### STATED GOAL
Copy the material that follows word for word and omit its pictures.

++++ DATA ++++

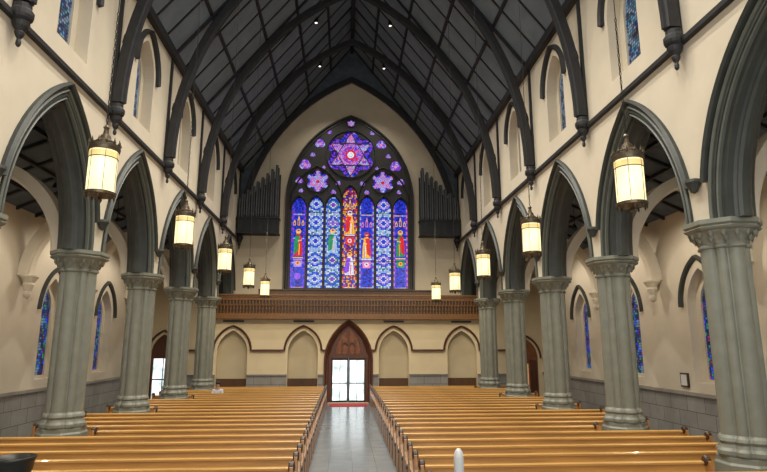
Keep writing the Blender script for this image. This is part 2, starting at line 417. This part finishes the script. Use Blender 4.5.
for s in (-1, 1): br.append(sweep_g([(0, -.12), (.04, -.16), (.08, -.12), (.08, -.02), (0, -.02)], s*1.97, 11.25, 1.47, .9, W, 14))
for x in (-2.5, -1.5, -.5, .5, 1.5, 2.5): br.append(box_g(x-.03, x+.03, YB-.12, YB-.02, WZ0, 11.2 if abs(x) > .6 else 11.8))
def ring(x, z, r, t=.07, a=-.12, b=-.02): return plate_g(circ(x, z, r+t, 36), [circ(x, z, r, 36)], a, b, W)
br.append(ring(*rose, .04))
for x, z, r in smalls: br.append(ring(x, z, r, .04))
def bar(p, q, w=.028, d0=-.03, d1=.1):
    p, q = Vector(p), Vector(q); n = (q-p).normalized(); m = Vector((-n.y, n.x))*w
    return plate_g([tuple(p+m), tuple(q+m), tuple(q-m), tuple(p-m)], [], d0, d1, W)
for ph in (pi/2, pi/2+pi/3):
    P = [(rose[0]+rose[2]*math.cos(ph+k*2*pi/3)*.95, rose[1]+rose[2]*math.sin(ph+k*2*pi/3)*.95) for k in range(3)]
    for k in range(3): br.append(bar(P[k], P[(k+1) % 3], .016))
for k in range(6):
    a = k*pi/3
    br.append(plate_g(foil(rose[0]+1.02*math.cos(a), rose[1]+1.02*math.sin(a), .27, 3, 24, .2, a), [foil(rose[0]+1.02*math.cos(a), rose[1]+1.02*math.sin(a), .235, 3, 24, .2, a)], t0, t1, W))
obj('tracery', join(br), trac, win)
obj('surround', sweep_g([(-.10, -.02), (-.04, -.08), (.04, -.07), (.10, -.16), (.18, -.16), (.22, 0)], 0, WS, WA, WC, W, 24, z0=WZ0-.2), trac, win)
obj('sill', box_g(-WA-.25, WA+.25, YB-.25, YB+.3, WZ0-.3, WZ0), trac, win)
obj('leading', plate_g(arch_hole(0, WA, WZ0, WS, WC, 20), [], .16, .2, W), lead, win)
random.seed(3)
def figure(z0, h, robe, mantle, inner='white', halo='gold', w=.26, d=1):
    ex = []; zc = z0+h
    ex.append((circ(0, zc-.01*h, .155, 14), halo, -.004))
    ex.append(([(-w, z0), (w, z0), (w*.9, z0+h*.45), (w*.62, z0+h*.84), (.06, z0+h*.9), (-.06, z0+h*.9), (-w*.62, z0+h*.84), (-w*.9, z0+h*.45)], robe, -.006))
    ex.append(([(d*-w*1.0, z0+.05*h), (d*-.03, z0+.16*h), (d*.02, z0+.5*h), (d*.08, z0+h*.82), (d*-w*.6, z0+h*.85), (d*-w*.95, z0+h*.5)], mantle, -.008))
    ex.append(([(d*.03, z0+.02*h), (d*.08, z0+.02*h), (d*.10, z0+h*.5), (d*.05, z0+h*.5)], inner, -.009))
    ex.append(([(d*-.02, z0+.58*h), (d*w*.8, z0+.62*h), (d*w*.85, z0+h*.66), (d*-.02, z0+h*.63)], 'skin', -.009))
    for x in (-.14, -.05, .16): ex.append(([(x, z0+.03*h), (x+.018, z0+.03*h), (x*.8+.012, z0+h*.5), (x*.8, z0+h*.5)], 'black', -.010))
    ex.append((circ(0, zc-.01, .075, 12), 'skin', -.011))
    ex.append(([(-.075, zc), (.075, zc), (.06, zc+.07), (0, zc+.095), (-.06, zc+.07)], 'wine', -.012))
    return ex
def canopy(z, k='gold'):
    e = []
    for x, h in ((-.24, .34), (0, .6), (.24, .34)):
        e += [([(x-.07, z), (x+.07, z), (x+.07, z+h*.55), (x, z+h), (x-.07, z+h*.55)], k, -.004), ([(x-.035, z+.04), (x+.035, z+.04), (x+.035, z+h*.45), (x, z+h*.65), (x-.035, z+h*.45)], 'deep', -.005)]
    return e
def pedestal(z, k='gold', m='lilac'):
    return [([(-.3, z), (.3, z), (.3, z+.07), (-.3, z+.07)], k, -.004), ([(-.22, z-.5), (.22, z-.5), (.26, z-.05), (-.26, z-.05)], m, -.004), (circ(0, z-.28, .13, 8), k, -.006), (circ(0, z-.28, .07, 6), 'red', -.008)]
def bgf(main):
    def fn(u, j, nz):
        if (j % 17) in (0,): return random.choice(['pale', 'gold', 'lilac'])
        if abs(u) > .55: return random.choice([main, main, main, 'violet'])
        return random.choice([main, 'deep', main, 'deep', 'blue'])
    return fn
def gris(c1, c2):
    def fn(u, j, nz):
        m = abs(u)*4.2+abs(j % 13-6)
        if m < 1.6: return c1
        if m < 2.8: return 'white'
        if m < 4.2: return c2
        if m < 5.4: return 'blue'
        return random.choice(['pale', 'white', 'pale', 'teal', 'pale'])
    return fn
def redf(u, j, nz):
    if (j % 19) in (0,): return random.choice(['gold', 'white'])
    if abs(u) > .5: return random.choice(['red', 'violet', 'blue', 'gold'])
    return random.choice(['red', 'wine', 'blue', 'deep', 'gold', 'wine'])
specs = {
 -3: (bgf('blue'), figure(8.1, 1.45, 'red', 'green', 'gold')+canopy(9.9)+pedestal(7.95)+[(circ(0, 6.9, .2, 8), 'violet', -.004)], ['violet', 'blue']),
 -2: (gris('blue', 'pale'), [], ['blue', 'white']),
 -1: (gris('violet', 'teal'), figure(8.3, 1.3, 'pale', 'green', 'gold')+canopy(9.9, 'lilac'), ['blue', 'pale']),
 0: (redf, figure(9.4, 1.3, 'gold', 'red', 'white', 'white')+figure(7.0, 1.2, 'white', 'violet', 'red')+canopy(10.95)+pedestal(9.3, 'white', 'red'), ['red', 'deep', 'gold']),
 1: (bgf('blue'), figure(8.0, 1.4, 'gold', 'red', 'white', 'red', d=-1)+canopy(9.85, 'pink')+pedestal(7.9, 'white', 'pink'), ['pale', 'violet']),
 2: (gris('blue', 'lilac'), [], ['blue', 'white']),
 3: (bgf('blue'), figure(8.1, 1.45, 'green', 'red', 'gold', d=-1)+canopy(9.9)+pedestal(7.95, 'gold', 'green'), ['violet', 'pink'])}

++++

### EXERCISE ANSWER
Keep writing the Blender script for this image. This is part 2, starting at line 417. This part finishes the script. Use Blender 4.5.
for s in (-1, 1): br.append(sweep_g([(0, -.12), (.04, -.16), (.08, -.12), (.08, -.02), (0, -.02)], s*1.97, 11.25, 1.47, .9, W, 14))
for x in (-2.5, -1.5, -.5, .5, 1.5, 2.5): br.append(box_g(x-.03, x+.03, YB-.12, YB-.02, WZ0, 11.2 if abs(x) > .6 else 11.8))
def ring(x, z, r, t=.07, a=-.12, b=-.02): return plate_g(circ(x, z, r+t, 36), [circ(x, z, r, 36)], a, b, W)
br.append(ring(*rose, .04))
for x, z, r in smalls: br.append(ring(x, z, r, .04))
def bar(p, q, w=.028, d0=-.03, d1=.1):
    p, q = Vector(p), Vector(q); n = (q-p).normalized(); m = Vector((-n.y, n.x))*w
    return plate_g([tuple(p+m), tuple(q+m), tuple(q-m), tuple(p-m)], [], d0, d1, W)
for ph in (pi/2, pi/2+pi/3):
    P = [(rose[0]+rose[2]*math.cos(ph+k*2*pi/3)*.95, rose[1]+rose[2]*math.sin(ph+k*2*pi/3)*.95) for k in range(3)]
    for k in range(3): br.append(bar(P[k], P[(k+1) % 3], .016))
for k in range(6):
    a = k*pi/3
    br.append(plate_g(foil(rose[0]+1.02*math.cos(a), rose[1]+1.02*math.sin(a), .27, 3, 24, .2, a), [foil(rose[0]+1.02*math.cos(a), rose[1]+1.02*math.sin(a), .235, 3, 24, .2, a)], t0, t1, W))
obj('tracery', join(br), trac, win)
obj('surround', sweep_g([(-.10, -.02), (-.04, -.08), (.04, -.07), (.10, -.16), (.18, -.16), (.22, 0)], 0, WS, WA, WC, W, 24, z0=WZ0-.2), trac, win)
obj('sill', box_g(-WA-.25, WA+.25, YB-.25, YB+.3, WZ0-.3, WZ0), trac, win)
obj('leading', plate_g(arch_hole(0, WA, WZ0, WS, WC, 20), [], .16, .2, W), lead, win)
random.seed(3)
def figure(z0, h, robe, mantle, inner='white', halo='gold', w=.26, d=1):
    ex = []; zc = z0+h
    ex.append((circ(0, zc-.01*h, .155, 14), halo, -.004))
    ex.append(([(-w, z0), (w, z0), (w*.9, z0+h*.45), (w*.62, z0+h*.84), (.06, z0+h*.9), (-.06, z0+h*.9), (-w*.62, z0+h*.84), (-w*.9, z0+h*.45)], robe, -.006))
    ex.append(([(d*-w*1.0, z0+.05*h), (d*-.03, z0+.16*h), (d*.02, z0+.5*h), (d*.08, z0+h*.82), (d*-w*.6, z0+h*.85), (d*-w*.95, z0+h*.5)], mantle, -.008))
    ex.append(([(d*.03, z0+.02*h), (d*.08, z0+.02*h), (d*.10, z0+h*.5), (d*.05, z0+h*.5)], inner, -.009))
    ex.append(([(d*-.02, z0+.58*h), (d*w*.8, z0+.62*h), (d*w*.85, z0+h*.66), (d*-.02, z0+h*.63)], 'skin', -.009))
    for x in (-.14, -.05, .16): ex.append(([(x, z0+.03*h), (x+.018, z0+.03*h), (x*.8+.012, z0+h*.5), (x*.8, z0+h*.5)], 'black', -.010))
    ex.append((circ(0, zc-.01, .075, 12), 'skin', -.011))
    ex.append(([(-.075, zc), (.075, zc), (.06, zc+.07), (0, zc+.095), (-.06, zc+.07)], 'wine', -.012))
    return ex
def canopy(z, k='gold'):
    e = []
    for x, h in ((-.24, .34), (0, .6), (.24, .34)):
        e += [([(x-.07, z), (x+.07, z), (x+.07, z+h*.55), (x, z+h), (x-.07, z+h*.55)], k, -.004), ([(x-.035, z+.04), (x+.035, z+.04), (x+.035, z+h*.45), (x, z+h*.65), (x-.035, z+h*.45)], 'deep', -.005)]
    return e
def pedestal(z, k='gold', m='lilac'):
    return [([(-.3, z), (.3, z), (.3, z+.07), (-.3, z+.07)], k, -.004), ([(-.22, z-.5), (.22, z-.5), (.26, z-.05), (-.26, z-.05)], m, -.004), (circ(0, z-.28, .13, 8), k, -.006), (circ(0, z-.28, .07, 6), 'red', -.008)]
def bgf(main):
    def fn(u, j, nz):
        if (j % 17) in (0,): return random.choice(['pale', 'gold', 'lilac'])
        if abs(u) > .55: return random.choice([main, main, main, 'violet'])
        return random.choice([main, 'deep', main, 'deep', 'blue'])
    return fn
def gris(c1, c2):
    def fn(u, j, nz):
        m = abs(u)*4.2+abs(j % 13-6)
        if m < 1.6: return c1
        if m < 2.8: return 'white'
        if m < 4.2: return c2
        if m < 5.4: return 'blue'
        return random.choice(['pale', 'white', 'pale', 'teal', 'pale'])
    return fn
def redf(u, j, nz):
    if (j % 19) in (0,): return random.choice(['gold', 'white'])
    if abs(u) > .5: return random.choice(['red', 'violet', 'blue', 'gold'])
    return random.choice(['red', 'wine', 'blue', 'deep', 'gold', 'wine'])
specs = {
 -3: (bgf('blue'), figure(8.1, 1.45, 'red', 'green', 'gold')+canopy(9.9)+pedestal(7.95)+[(circ(0, 6.9, .2, 8), 'violet', -.004)], ['violet', 'blue']),
 -2: (gris('blue', 'pale'), [], ['blue', 'white']),
 -1: (gris('violet', 'teal'), figure(8.3, 1.3, 'pale', 'green', 'gold')+canopy(9.9, 'lilac'), ['blue', 'pale']),
 0: (redf, figure(9.4, 1.3, 'gold', 'red', 'white', 'white')+figure(7.0, 1.2, 'white', 'violet', 'red')+canopy(10.95)+pedestal(9.3, 'white', 'red'), ['red', 'deep', 'gold']),
 1: (bgf('blue'), figure(8.0, 1.4, 'gold', 'red', 'white', 'red', d=-1)+canopy(9.85, 'pink')+pedestal(7.9, 'white', 'pink'), ['pale', 'violet']),
 2: (gris('blue', 'lilac'), [], ['blue', 'white']),
 3: (bgf('blue'), figure(8.1, 1.45, 'green', 'red', 'gold', d=-1)+canopy(9.9)+pedestal(7.95, 'gold', 'green'), ['violet', 'pink'])}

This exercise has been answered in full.